Che cos’è il Tantrismo? Parola che non esiste in sanscrito e si incontra in India solo in epoca contemporanea. Indefinibile in poche parole. Un atto di fede nel sacro alla ricerca del mistero ultimo, una corrente religiosa, una serie di pratiche rituali, una visione filosofica e molto, molto altro, ma sopra ogni altra definizione la possibilità di vivere la vita come rito, nella sua sacralità, in ogni suo aspetto: “una percezione del cuore, vero centro della coscienza”.

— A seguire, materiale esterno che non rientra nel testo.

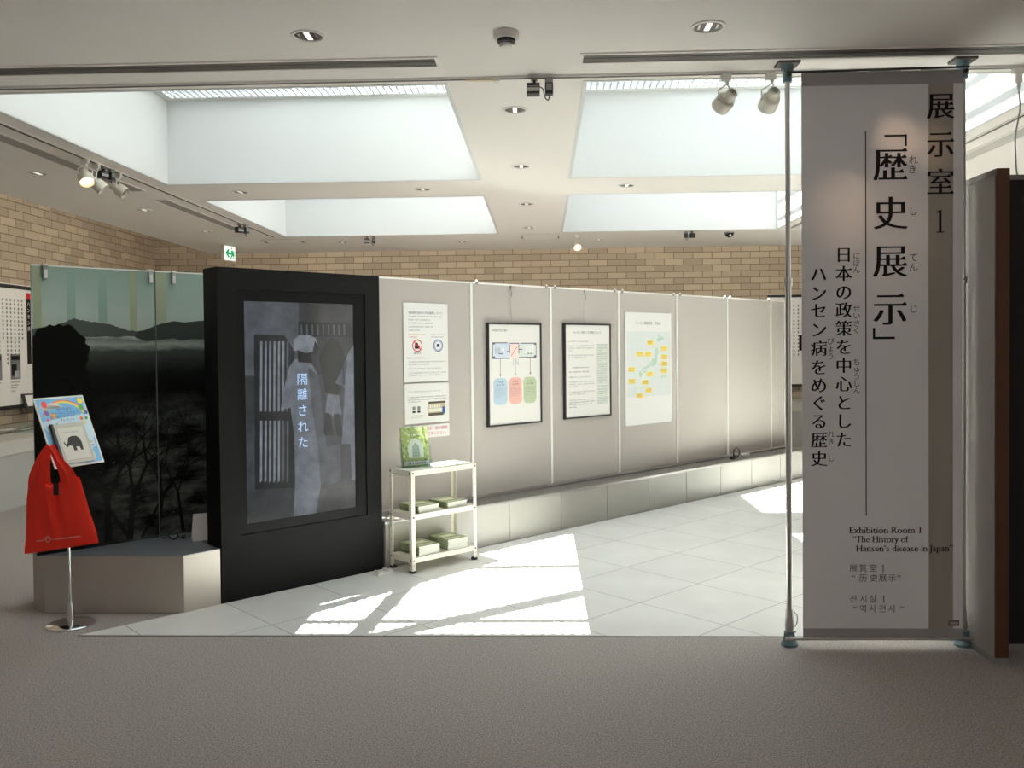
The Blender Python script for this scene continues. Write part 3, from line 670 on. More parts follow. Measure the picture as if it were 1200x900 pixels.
m = MB(); sheet(m, 0, bw, BZ[0], BZ[0]+0.052, -0.0016, M_HEM, 24, 4); m.build('hem', t, smooth=True)
def bfr(a, b, l=0.0): return (a, 0.004*math.sin(a*9+b*0.7)*math.sin(PI*(b-BZ[0])/(BZ[1]-BZ[0]))-0.0024-l, b)
def cjk(mb, items, fn=mincho):
    for ch, x, y, px in items: fn(mb, M_INK, ch, bs(x), bz(x, y), px*1.05*k, bfr)
m = MB(); cjk(m, [('展', 1102, 130.5, 31), ('示', 1102, 174.5, 31), ('室', 1101.7, 217.8, 31), ('1', 1101.7, 262, 32)]); m.build('room_lettering', t)
m = MB(); cjk(m, [('歴', 1043, 196, 39), ('史', 1043, 252, 39), ('展', 1042.5, 307.5, 39), ('示', 1042.5, 363, 39)])
for x0, x1, y0, y1 in ((1036, 1062.5, 161, 163), (1060, 1062.5, 161, 174.5), (1022, 1024.6, 384, 397), (1022, 1048, 394.4, 397)): rect(m, M_INK, bs(x0), bs(x1), bz(x0, y1), bz(x0, y0), bfr)
m.build('title_lettering', t)
m = MB(); cjk(m, [(c, 988, y, 18.5) for c, y in zip('日本の政策を中心とした', (298.3, 320, 341.7, 362.7, 384, 405.7, 427.3, 449, 470.7, 492.3, 514.3))])
cjk(m, [(c, 958.7, y, 18.5) for c, y in zip('ハンセン病をめぐる歴史', (320, 342.3, 362.7, 385, 406.7, 429, 450, 471, 492.3, 514.3, 536))]); m.build('subtitle_lettering', t)
m = MB()
rb = lambda mb, mt, ch, x, y, s, f: put_glyph(mb, mt, ch, x, y, s, f, off=-0.004)
cjk(m, [(c, x, y, 10.5) for c, x, y in (('れ', 1070, 191), ('き', 1069, 201.5), ('し', 1069.5, 250), ('て', 1070, 303.5), ('ん', 1070, 314.7), ('じ', 1070, 362.7))], rb)
cjk(m, [(c, 1003, y, 8.3) for c, y in zip('にほんせいさくちゅうしん', (300, 308.3, 316, 361, 369.3, 378.3, 386.7, 423.3, 431.7, 440, 448.3, 456.7))], rb)
cjk(m, [(c, 972.7, y, 8.3) for c, y in zip('びょうれきし', (398.3, 406.7, 415.7, 507.3, 516.7, 535.7))], rb); m.build('reading_lettering', t)
m = MB(); rect(m, M_INK, bs(1013.2), bs(1014.4), bz(1014, 603), bz(1013, 156), lambda a, b, l=0: (a, -0.0062, b)); m.build('rule_line', t)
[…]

I Purāna: Sono testi della letteratura indiana, di materiale eterogeneo, una raccolta di storie dei tempi antichi. Le versioni popolari, o proto-purāna, si mutarono in seguito in modelli sacerdotali di Purāna, per lo più connessi alle figure di Vișņu e Śiva. I Purāna più antichi risalgono al VI sec. d.C. Furono strumenti per far giungere gli insegnamenti dei Veda anche agli illetterati, non solo di caste più basse, ma anche alle donne, tradizionalmente escluse dall’istruzione.

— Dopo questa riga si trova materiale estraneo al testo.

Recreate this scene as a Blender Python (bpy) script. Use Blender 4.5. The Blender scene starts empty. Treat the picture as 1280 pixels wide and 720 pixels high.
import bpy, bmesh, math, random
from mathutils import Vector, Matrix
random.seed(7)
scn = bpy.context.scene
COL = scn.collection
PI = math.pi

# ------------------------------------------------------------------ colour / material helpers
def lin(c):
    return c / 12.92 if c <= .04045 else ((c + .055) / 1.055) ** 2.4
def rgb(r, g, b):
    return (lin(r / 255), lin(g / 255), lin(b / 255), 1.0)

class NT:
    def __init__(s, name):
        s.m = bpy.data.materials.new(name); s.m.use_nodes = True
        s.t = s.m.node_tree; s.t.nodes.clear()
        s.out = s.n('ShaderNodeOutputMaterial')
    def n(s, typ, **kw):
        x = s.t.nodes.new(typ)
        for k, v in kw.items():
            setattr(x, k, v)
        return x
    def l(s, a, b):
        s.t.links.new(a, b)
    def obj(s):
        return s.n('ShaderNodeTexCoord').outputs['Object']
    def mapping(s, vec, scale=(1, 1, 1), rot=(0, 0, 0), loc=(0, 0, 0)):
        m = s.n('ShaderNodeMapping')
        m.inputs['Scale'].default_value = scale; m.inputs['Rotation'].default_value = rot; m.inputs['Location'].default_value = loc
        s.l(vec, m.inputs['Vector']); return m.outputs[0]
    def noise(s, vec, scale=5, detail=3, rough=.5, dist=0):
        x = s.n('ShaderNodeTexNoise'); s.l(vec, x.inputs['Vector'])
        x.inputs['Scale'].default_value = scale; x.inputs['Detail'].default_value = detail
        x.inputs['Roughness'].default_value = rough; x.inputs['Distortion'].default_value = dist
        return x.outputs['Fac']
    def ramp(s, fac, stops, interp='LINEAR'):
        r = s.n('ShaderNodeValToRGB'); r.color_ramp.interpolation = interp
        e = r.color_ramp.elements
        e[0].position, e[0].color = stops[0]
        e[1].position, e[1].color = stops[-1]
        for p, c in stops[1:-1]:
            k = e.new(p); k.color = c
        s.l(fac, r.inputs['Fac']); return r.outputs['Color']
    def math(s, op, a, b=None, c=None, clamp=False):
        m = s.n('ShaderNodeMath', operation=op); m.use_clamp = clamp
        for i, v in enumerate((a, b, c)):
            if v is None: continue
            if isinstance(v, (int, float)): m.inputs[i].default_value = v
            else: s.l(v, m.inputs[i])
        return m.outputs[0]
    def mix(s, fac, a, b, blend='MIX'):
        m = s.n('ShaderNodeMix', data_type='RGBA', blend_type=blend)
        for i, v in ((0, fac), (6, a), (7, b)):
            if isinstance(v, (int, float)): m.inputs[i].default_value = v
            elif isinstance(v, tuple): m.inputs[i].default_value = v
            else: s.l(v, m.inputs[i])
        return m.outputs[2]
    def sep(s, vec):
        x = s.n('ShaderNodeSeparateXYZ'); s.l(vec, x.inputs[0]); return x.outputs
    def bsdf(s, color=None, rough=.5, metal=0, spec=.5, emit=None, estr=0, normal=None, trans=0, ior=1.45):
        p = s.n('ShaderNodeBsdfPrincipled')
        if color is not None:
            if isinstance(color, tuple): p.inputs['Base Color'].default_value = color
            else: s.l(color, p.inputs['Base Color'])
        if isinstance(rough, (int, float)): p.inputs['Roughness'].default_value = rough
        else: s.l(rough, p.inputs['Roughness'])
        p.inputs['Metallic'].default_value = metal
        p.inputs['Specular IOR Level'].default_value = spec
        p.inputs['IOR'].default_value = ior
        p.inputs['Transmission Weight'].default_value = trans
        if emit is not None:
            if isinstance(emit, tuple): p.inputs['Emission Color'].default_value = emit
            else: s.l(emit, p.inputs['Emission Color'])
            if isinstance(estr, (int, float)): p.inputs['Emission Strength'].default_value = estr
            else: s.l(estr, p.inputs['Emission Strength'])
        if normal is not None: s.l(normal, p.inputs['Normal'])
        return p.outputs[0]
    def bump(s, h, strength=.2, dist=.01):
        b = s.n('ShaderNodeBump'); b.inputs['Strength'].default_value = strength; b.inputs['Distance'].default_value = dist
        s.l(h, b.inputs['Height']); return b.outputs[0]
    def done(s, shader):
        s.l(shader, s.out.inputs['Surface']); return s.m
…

Śakti: “Potenza o energia divina” personificata e identificata come femminile e dinamica, capace di dare vita al mondo fenomenico. Energia divina femminile personificata in una Dea. Nei Purana, le Śakti vengono indicate con vari nomi, ma tali definizioni non perdono mai di vista il concetto secondo il quale esse non sono che aspetti dell’unica e indivisibile Mahādevī. La nozione di śakti come personificazione dell’energia non ha un ruolo di primo piano nel vișņuismo; le attività benefiche di Vișņu vengono compiute dai suoi avatāra.

(I termini Purana e Śakti sono estratti dal Dizionario dell’Induismo di M. e J. Stutley, Ubaldini Editore).